— Task to carry out —
Using the data beneath this instruction, retype only the lines from the one that contains "Write part 2" down to the one that contains "link('bolt', bm, M['black'], br)", both included, exactly as they appear.

— Material —
....
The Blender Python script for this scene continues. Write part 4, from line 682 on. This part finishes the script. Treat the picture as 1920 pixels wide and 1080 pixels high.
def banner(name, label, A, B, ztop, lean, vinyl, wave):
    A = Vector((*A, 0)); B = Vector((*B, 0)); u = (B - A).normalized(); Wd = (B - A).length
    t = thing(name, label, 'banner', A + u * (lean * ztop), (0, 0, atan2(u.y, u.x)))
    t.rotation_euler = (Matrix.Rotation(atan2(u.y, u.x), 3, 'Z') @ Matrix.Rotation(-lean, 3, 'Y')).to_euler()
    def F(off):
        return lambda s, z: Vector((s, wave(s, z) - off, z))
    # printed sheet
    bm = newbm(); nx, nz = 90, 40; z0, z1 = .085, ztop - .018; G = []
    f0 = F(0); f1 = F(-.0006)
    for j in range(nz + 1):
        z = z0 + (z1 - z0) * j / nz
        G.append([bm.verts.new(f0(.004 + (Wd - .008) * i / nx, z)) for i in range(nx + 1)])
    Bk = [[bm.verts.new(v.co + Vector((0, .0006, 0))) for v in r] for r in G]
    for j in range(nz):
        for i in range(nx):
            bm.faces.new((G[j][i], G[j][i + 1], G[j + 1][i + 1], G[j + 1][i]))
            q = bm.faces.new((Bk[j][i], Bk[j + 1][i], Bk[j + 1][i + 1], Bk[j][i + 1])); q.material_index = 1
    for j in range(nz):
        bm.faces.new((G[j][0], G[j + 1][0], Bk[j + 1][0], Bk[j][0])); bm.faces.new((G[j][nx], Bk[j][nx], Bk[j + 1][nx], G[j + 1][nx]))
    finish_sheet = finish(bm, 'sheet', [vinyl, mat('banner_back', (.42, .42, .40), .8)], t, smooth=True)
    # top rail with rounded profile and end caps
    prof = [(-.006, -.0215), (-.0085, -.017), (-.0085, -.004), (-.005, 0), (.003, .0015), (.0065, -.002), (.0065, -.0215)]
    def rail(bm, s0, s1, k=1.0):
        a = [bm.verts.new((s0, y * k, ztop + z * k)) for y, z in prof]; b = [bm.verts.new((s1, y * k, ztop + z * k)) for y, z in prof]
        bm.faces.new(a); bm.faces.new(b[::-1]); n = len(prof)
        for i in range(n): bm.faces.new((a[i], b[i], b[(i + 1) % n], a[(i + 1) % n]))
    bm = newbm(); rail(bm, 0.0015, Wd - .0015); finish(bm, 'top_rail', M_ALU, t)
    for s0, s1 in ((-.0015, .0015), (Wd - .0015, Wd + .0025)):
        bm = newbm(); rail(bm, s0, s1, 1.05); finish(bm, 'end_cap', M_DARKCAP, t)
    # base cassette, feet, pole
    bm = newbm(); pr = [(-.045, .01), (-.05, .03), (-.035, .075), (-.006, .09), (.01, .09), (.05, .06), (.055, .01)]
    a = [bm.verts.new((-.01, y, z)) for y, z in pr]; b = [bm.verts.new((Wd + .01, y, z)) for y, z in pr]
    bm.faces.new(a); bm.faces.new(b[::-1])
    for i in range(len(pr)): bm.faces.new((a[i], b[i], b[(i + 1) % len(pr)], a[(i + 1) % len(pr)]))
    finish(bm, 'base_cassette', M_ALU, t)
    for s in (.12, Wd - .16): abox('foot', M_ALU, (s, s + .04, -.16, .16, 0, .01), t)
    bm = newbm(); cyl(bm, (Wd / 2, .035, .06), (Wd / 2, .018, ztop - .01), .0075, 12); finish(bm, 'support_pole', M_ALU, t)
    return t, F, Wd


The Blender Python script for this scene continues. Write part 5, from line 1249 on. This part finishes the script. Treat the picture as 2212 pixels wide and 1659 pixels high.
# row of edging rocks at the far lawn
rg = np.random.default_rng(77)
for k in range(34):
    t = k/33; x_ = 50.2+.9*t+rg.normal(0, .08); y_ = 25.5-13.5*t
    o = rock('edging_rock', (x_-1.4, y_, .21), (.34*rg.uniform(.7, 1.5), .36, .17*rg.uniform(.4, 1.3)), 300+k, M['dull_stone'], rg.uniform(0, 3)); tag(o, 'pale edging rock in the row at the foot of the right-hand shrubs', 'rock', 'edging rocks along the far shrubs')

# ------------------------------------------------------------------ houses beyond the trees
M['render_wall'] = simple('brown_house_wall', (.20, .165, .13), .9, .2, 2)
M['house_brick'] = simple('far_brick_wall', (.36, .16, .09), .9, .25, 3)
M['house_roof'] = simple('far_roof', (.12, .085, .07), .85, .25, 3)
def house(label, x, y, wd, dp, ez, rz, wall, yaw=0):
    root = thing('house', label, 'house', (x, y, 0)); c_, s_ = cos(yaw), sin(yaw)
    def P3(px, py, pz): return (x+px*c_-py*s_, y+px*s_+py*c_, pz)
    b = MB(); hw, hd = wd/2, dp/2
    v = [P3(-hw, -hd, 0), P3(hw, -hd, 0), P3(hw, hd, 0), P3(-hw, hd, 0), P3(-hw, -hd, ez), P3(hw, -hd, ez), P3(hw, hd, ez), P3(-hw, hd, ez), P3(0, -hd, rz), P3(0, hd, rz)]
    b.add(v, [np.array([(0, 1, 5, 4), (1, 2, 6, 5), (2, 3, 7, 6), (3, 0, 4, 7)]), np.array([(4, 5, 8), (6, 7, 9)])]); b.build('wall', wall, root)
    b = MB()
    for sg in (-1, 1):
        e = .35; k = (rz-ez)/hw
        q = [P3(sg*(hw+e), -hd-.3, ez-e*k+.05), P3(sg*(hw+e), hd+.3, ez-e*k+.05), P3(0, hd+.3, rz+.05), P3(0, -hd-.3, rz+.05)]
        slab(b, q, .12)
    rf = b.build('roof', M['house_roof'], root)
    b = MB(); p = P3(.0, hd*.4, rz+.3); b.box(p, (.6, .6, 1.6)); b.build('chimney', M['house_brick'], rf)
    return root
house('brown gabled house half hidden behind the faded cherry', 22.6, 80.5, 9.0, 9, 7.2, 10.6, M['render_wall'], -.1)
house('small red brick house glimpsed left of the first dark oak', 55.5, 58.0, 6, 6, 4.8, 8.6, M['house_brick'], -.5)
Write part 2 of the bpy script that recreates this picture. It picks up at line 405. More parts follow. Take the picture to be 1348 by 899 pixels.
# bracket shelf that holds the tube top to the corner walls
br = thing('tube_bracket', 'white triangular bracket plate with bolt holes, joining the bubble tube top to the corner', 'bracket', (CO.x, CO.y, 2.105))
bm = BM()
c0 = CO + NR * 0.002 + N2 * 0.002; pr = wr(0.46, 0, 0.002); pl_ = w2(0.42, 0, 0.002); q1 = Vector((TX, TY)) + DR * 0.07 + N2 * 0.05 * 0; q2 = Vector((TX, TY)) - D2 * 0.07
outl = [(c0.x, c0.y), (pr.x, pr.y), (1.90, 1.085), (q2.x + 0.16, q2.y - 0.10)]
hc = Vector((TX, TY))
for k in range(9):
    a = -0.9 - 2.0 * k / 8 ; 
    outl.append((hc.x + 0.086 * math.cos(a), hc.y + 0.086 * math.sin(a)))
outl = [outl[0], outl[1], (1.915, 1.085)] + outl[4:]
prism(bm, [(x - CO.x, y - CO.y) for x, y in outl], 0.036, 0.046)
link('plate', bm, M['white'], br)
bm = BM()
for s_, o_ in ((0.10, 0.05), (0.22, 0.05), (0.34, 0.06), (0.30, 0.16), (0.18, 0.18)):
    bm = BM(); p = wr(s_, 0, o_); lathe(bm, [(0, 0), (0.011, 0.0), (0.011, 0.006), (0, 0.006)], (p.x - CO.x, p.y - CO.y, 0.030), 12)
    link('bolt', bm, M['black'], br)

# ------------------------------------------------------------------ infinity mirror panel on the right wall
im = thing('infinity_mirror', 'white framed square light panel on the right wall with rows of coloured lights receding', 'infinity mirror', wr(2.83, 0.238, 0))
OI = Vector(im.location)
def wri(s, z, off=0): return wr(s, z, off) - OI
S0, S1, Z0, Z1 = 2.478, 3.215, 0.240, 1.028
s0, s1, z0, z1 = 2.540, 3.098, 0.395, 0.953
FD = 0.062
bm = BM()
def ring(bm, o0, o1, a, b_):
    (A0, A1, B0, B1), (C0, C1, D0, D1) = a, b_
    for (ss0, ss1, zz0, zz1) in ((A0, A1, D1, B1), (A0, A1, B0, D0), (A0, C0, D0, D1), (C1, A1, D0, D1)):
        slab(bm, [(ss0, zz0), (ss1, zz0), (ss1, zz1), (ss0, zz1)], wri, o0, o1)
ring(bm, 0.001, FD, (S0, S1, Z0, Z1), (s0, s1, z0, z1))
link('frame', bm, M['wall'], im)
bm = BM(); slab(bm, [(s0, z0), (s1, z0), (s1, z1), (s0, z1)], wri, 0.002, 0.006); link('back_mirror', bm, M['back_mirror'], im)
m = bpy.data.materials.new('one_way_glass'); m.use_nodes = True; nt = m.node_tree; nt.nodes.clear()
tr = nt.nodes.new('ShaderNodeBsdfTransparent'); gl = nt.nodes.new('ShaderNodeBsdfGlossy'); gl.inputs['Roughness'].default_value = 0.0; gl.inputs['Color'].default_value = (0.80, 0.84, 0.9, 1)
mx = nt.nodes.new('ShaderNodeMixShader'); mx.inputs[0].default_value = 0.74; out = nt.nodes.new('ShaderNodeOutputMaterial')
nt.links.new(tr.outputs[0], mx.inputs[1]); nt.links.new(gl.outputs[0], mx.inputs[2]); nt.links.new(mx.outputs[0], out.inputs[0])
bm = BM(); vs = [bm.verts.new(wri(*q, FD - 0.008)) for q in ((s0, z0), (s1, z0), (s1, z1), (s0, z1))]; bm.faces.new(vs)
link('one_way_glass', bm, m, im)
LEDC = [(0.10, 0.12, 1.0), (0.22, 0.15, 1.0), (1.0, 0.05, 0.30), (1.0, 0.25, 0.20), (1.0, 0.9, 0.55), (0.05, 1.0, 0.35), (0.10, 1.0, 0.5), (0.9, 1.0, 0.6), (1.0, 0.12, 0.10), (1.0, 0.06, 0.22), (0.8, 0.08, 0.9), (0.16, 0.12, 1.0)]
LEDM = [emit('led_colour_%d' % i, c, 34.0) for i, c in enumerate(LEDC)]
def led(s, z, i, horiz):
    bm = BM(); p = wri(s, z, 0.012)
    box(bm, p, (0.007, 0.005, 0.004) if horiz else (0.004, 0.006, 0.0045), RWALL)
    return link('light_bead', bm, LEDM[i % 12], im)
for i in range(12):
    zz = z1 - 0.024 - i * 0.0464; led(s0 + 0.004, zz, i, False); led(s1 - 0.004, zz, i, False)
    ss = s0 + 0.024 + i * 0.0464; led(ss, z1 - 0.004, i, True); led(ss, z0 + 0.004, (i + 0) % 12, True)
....
— Reply —
Write part 2 of the bpy script that recreates this picture. It picks up at line 405. More parts follow. Take the picture to be 1348 by 899 pixels.
# bracket shelf that holds the tube top to the corner walls
br = thing('tube_bracket', 'white triangular bracket plate with bolt holes, joining the bubble tube top to the corner', 'bracket', (CO.x, CO.y, 2.105))
bm = BM()
c0 = CO + NR * 0.002 + N2 * 0.002; pr = wr(0.46, 0, 0.002); pl_ = w2(0.42, 0, 0.002); q1 = Vector((TX, TY)) + DR * 0.07 + N2 * 0.05 * 0; q2 = Vector((TX, TY)) - D2 * 0.07
outl = [(c0.x, c0.y), (pr.x, pr.y), (1.90, 1.085), (q2.x + 0.16, q2.y - 0.10)]
hc = Vector((TX, TY))
for k in range(9):
    a = -0.9 - 2.0 * k / 8 ; 
    outl.append((hc.x + 0.086 * math.cos(a), hc.y + 0.086 * math.sin(a)))
outl = [outl[0], outl[1], (1.915, 1.085)] + outl[4:]
prism(bm, [(x - CO.x, y - CO.y) for x, y in outl], 0.036, 0.046)
link('plate', bm, M['white'], br)
bm = BM()
for s_, o_ in ((0.10, 0.05), (0.22, 0.05), (0.34, 0.06), (0.30, 0.16), (0.18, 0.18)):
    bm = BM(); p = wr(s_, 0, o_); lathe(bm, [(0, 0), (0.011, 0.0), (0.011, 0.006), (0, 0.006)], (p.x - CO.x, p.y - CO.y, 0.030), 12)
    link('bolt', bm, M['black'], br)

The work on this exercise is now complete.